PEX B is formed using Silane, or Moisture Cure, method. This is the most common, and [generally] cheapest, PEX pipe type.

PEX C is created using the Electronic Irradiation, or Cold, method of cross-linking.

Since oxygen can promote corrosion and rust to develop, in the ferrous components of a heating system, boilers, radiant floor heating applications, or baseboards usually require PEX tube, with an oxygen barrier, which meets DIN 4726 standard, for oxygen permeability. It is often/usually [?] not approved, for use with potable water, so check.

Material Designation Code:
They all have a Material Designation Code. All PEX pipe is assigned one of these codes, based on their level of chlorine resistance, UV resistance, and hydrostatic design basis (HDB), or pressure rating, as determined in ASTM F876/F877, and SDR9 dimensional standard.
The highest code is PEX 5306.

The first digit is chlorine resistance. The highest rating is a Class 5.
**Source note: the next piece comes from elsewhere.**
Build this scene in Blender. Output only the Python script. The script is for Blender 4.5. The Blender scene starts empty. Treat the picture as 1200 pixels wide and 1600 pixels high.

The second digit is UV resistance. The highest rating is a Class 3, which indicates a six-month UV resistance.

The last two digits is the HDB, which is the same for all the PEX tubing sold in the U.S. This will be “06,” indicating a 630 HDB, or a pressure rating of 160 psi at 73 F.

Note: PEX pipe is not approved for continuous UV exposure, so should not be used, or stored, in direct sunlight.